Now here's something that never occurred to me, something I read in the museum that left my mouth agape. We haven't yet reached the earth's mantle. Humans have drilled down far into the crust, but the farthest they've gotten was about 12 kilometers, a third of the way to the mantle, at the bottom of the Kola Superdeep Borehole in northwestern Russia, the deepest hole ever dug. We've gotten to the moon, but we haven't made it a day's walking distance to our planet's interior.

So in order to see what's below the crust, we have to rely on gifts from the earth itself, such as in the form of eruptions that deliver rocks from the mantle right to the roadside of the Kuboro Coast. Oki hasn't had one of these eruptions for about 400,000 years, so we have to study what we've got.

It's because of this volcanic activity that Oki got put on the trading map: Obsidian, a usually black, naturally sharp glass made from rapidly cooled lava, is especially high-quality in parts of Dogojima. From 30,000 years ago — longer than the Oki Islands have been islands — people have sought Oki's obsidian for hunting and other purposes. In the 19th century, Oki was a convenient stopping point for trading ships on the Sea of Japan side of the country.

For the first time in almost a week, I had to find a place for dinner. Okinoshima town's restaurants were of two types: those that were full and required a reservation, and those with no patrons in them. Of the latter, I stepped into Aoyagi, where I was warmly greeted by a husband-and-wife team and a grilled sazae (turban shell).
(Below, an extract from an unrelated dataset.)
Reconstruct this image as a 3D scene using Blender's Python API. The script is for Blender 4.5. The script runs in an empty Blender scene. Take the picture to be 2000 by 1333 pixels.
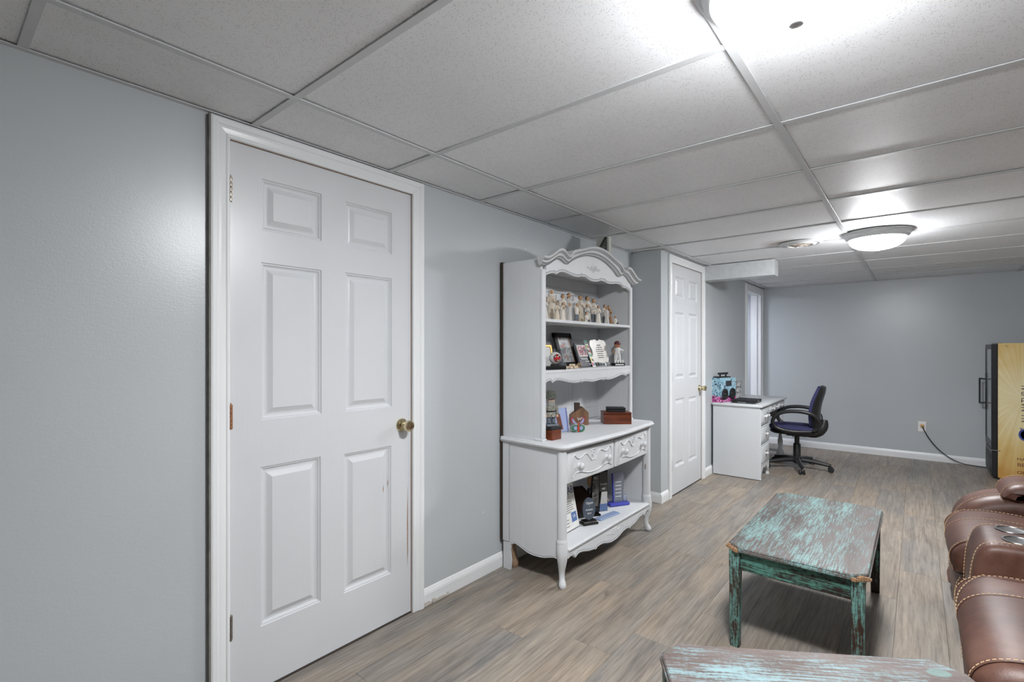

I kept to the yakitori theme for dinner, with a grilled giant oyster, a bai (ivory shell), and a threeline grunt, which sounds like a play in football but is actually a kind of white fish.

Okinoshima town had an alley with a few restaurants and bars; at the bend in the alley, I had a nightcap at the DJ Bar Yulayula. The owner played light jazz from his personal collection of hundreds of records, and I talked with someone brought over from Honshu to teach in a junior high school.

He's teaching geology, of course. And if there's anywhere to study it, it's Dogojima.